Hi @hugo.winkelhorst 

Have you tried using SSL mode to “Yes” rather than “required”? If so, what is the result of test connection?

Otherwise, like you mentioned you can use the below provider

 


Hi Christiaan,

Yes I've tried both but then I get the standard CData error message. It seems it expects one of the options as documented by Amazon ( disable, allow, prefer, require, verify-ca or verify-full )  as SSL mode and not true or false.

I'll use the ADO Odbc for now as the Amazon Odbc is already up and running.

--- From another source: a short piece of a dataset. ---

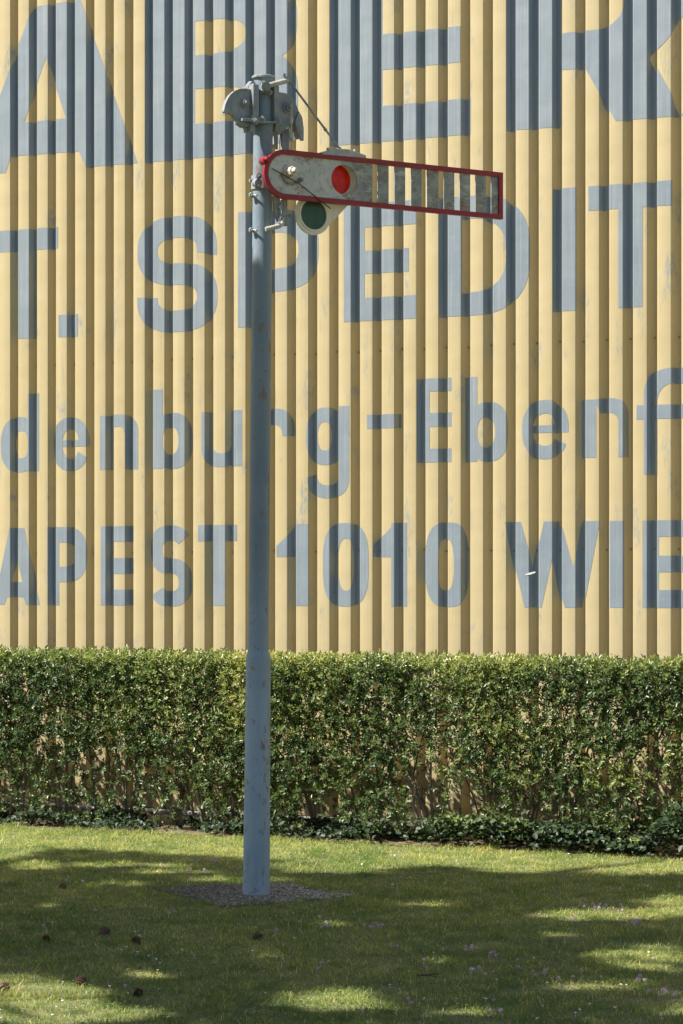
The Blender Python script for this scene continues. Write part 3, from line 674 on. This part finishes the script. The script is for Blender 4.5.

The connection is now working and I can read and select the tables

but upon execution it now fails stating that it cannot find a path

 


Hi Hugo

Verify that the user account running ODX Service ( and TX ) has read/ write permissions on the folder mentioned in the error.


Hi Syed,

 

The folder doesn't exist so I gave the user (local TXService) full control over the level in the path I could find but still the exact same error message.

 

 


Hi @hugo.winkelhorst 

Can you please try to recreate the data source in the ODX with the same settings but a different name (i.e. not Recruitee)? Then try to execute the synchronize task followed by the transfer task 


Hi Christiaan, I've added a new connection with a different name so the DSN name and the datasource name are no longer the same and that seems to do it. Thanks!